In short, there is little space for doubt about the efficiency, not least when talking about costs, of the services we provide to airlines. We are convinced that airlines have no doubts about this too: we have agreements with more than 430 airlines to distribute all of their content through our system, without exceptions nor surcharges.
The travel industry is now facing a new challenge. The explosion of the Internet and mobile devices have given the traveller more power than ever before in their relationship with companies in our industry. The traveller is now looking for a more personalised experience and integrated services.
Lufthansa’s surcharge goes in the opposite direction. It will reduce transparency and make comparison harder for travellers. If travel agencies choose to accept this new distribution model, they will have to commit to new IT investments to implement new direct connections. The cost of those investments will ultimately be passed on to the traveller.
Even though we respect the decision by Lufthansa, and despite the fact that we share their concerns to improve customer service while, at the same time, increasing profitability, we believe the path they have chosen is not the right one to achieve this.
IATA estimates that airlines generate average income of seven dollars per passenger. Despite high occupation rates and the decrease in fuel prices, or the revenues generated by ancillary services, airlines have failed to find a way to increase that average income.
At Amadeus, we believe in a model that pursues generating higher revenues, putting the traveller at the centre of the travel industry ecosystem. In that model, the traveller has access to information in a fast, transparent and objective way, whatever channel he decides to use. This is guaranteed by the current distribution model.
But we also believe that, as an industry, we need to go a step further. Our vision is to connect all travel services providers to facilitate the interaction of all players in the travel value chain: what we call the travel ecosystem. For this to happen, we need to enrich the content we offer, and also to develop our IT solutions, to move towards a greater personalisation of services for the traveller.

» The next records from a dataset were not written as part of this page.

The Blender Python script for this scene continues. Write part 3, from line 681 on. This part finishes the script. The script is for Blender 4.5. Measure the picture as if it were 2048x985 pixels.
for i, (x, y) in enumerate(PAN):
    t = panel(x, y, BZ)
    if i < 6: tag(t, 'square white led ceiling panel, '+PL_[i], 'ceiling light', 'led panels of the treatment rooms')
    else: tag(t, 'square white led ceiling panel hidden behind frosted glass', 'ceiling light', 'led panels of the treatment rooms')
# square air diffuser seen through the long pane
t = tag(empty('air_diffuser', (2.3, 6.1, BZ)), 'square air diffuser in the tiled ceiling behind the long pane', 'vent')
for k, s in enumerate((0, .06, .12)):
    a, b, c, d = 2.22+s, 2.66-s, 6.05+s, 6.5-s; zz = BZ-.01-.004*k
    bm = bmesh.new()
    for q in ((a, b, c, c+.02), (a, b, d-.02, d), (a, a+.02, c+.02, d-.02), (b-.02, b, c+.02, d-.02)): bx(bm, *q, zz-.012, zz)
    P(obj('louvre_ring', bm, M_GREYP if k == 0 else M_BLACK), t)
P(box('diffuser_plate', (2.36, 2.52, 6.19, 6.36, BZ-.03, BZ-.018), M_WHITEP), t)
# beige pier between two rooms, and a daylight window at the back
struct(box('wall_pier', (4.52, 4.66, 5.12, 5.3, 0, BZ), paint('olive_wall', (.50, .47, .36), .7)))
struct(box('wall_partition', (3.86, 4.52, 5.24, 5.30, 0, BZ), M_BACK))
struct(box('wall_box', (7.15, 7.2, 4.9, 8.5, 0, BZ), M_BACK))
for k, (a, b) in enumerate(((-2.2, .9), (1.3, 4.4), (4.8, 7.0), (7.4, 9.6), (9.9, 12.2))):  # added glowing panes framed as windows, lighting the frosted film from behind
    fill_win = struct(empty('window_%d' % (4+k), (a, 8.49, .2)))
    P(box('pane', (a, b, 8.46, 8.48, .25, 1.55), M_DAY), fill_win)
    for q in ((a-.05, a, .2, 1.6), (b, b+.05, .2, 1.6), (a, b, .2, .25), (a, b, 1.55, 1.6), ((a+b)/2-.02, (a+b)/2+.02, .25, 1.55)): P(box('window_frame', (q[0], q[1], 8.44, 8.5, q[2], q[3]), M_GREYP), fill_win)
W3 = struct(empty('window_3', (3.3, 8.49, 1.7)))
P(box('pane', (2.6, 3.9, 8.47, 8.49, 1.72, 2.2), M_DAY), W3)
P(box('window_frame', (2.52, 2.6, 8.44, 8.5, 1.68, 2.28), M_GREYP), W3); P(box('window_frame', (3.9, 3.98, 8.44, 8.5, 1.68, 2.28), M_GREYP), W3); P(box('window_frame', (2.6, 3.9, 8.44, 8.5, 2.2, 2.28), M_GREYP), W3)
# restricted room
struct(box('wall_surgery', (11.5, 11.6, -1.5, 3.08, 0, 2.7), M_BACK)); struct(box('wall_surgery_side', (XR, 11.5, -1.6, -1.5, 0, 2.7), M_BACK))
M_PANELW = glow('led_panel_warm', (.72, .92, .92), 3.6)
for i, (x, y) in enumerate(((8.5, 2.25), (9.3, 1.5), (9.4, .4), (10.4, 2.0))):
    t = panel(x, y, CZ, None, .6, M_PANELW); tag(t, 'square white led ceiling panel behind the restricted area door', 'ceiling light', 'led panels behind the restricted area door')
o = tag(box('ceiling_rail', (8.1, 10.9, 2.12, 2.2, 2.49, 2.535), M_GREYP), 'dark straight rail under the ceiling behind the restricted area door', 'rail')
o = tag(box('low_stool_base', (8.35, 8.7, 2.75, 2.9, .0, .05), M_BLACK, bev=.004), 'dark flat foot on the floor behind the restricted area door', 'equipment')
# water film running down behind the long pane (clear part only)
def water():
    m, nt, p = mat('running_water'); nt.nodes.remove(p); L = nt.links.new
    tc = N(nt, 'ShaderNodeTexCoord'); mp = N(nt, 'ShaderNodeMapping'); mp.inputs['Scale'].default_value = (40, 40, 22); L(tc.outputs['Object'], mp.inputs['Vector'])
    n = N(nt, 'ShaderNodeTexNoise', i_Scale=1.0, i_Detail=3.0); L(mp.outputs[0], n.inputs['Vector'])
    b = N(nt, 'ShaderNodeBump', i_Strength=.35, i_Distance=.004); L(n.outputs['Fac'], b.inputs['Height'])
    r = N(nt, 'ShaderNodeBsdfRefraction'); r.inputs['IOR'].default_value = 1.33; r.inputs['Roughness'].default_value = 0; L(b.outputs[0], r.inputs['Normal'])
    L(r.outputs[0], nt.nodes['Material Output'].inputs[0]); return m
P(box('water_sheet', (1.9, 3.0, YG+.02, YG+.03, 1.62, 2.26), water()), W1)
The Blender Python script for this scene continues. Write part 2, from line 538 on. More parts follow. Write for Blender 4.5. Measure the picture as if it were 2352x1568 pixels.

Our studies show that, with this model, airlines would generate up to 130 billion euros, by providing more dynamic and personalised services. If that content is the same through all channels, we estimate that airlines could generate up to an extra 53 billion euros in income. And if, on top of that, we add the impact of innovations now being developed by technology providers, such as our global merchandising system, that would mean another 77 billion euros. In total, close to 250 billion euros.
Our vision is focused on generating revenue in a sustainable manner. We defend a sustainable distribution model in which all players, from the airline to the traveller, can benefit from the advantages of interacting in an intelligent, objective and transparent way.
Amadeus is a leading provider of advanced technology solutions for the global travel industry. Customer groups include travel providers (e.g. airlines, hotels, rail, ferry operators, and car rental companies etc.), travel sellers (travel agencies and websites), and travel buyers (corporations and travel management companies).
The Amadeus group employs around 13,000 people worldwide, across central sites in Madrid (corporate headquarters), Nice (development) and Erding (operations), as well as 71 local Amadeus Commercial Organisations globally. 
The group operates a transaction-based business model.  For the year ended December 31, 2014 the company reported revenues of €3,417.7 million and EBITDA of €1,306.0 million. 
Amadeus is listed on the Spanish Stock Exchange under the symbol "AMS.MC" and is a component of the IBEX 35 index.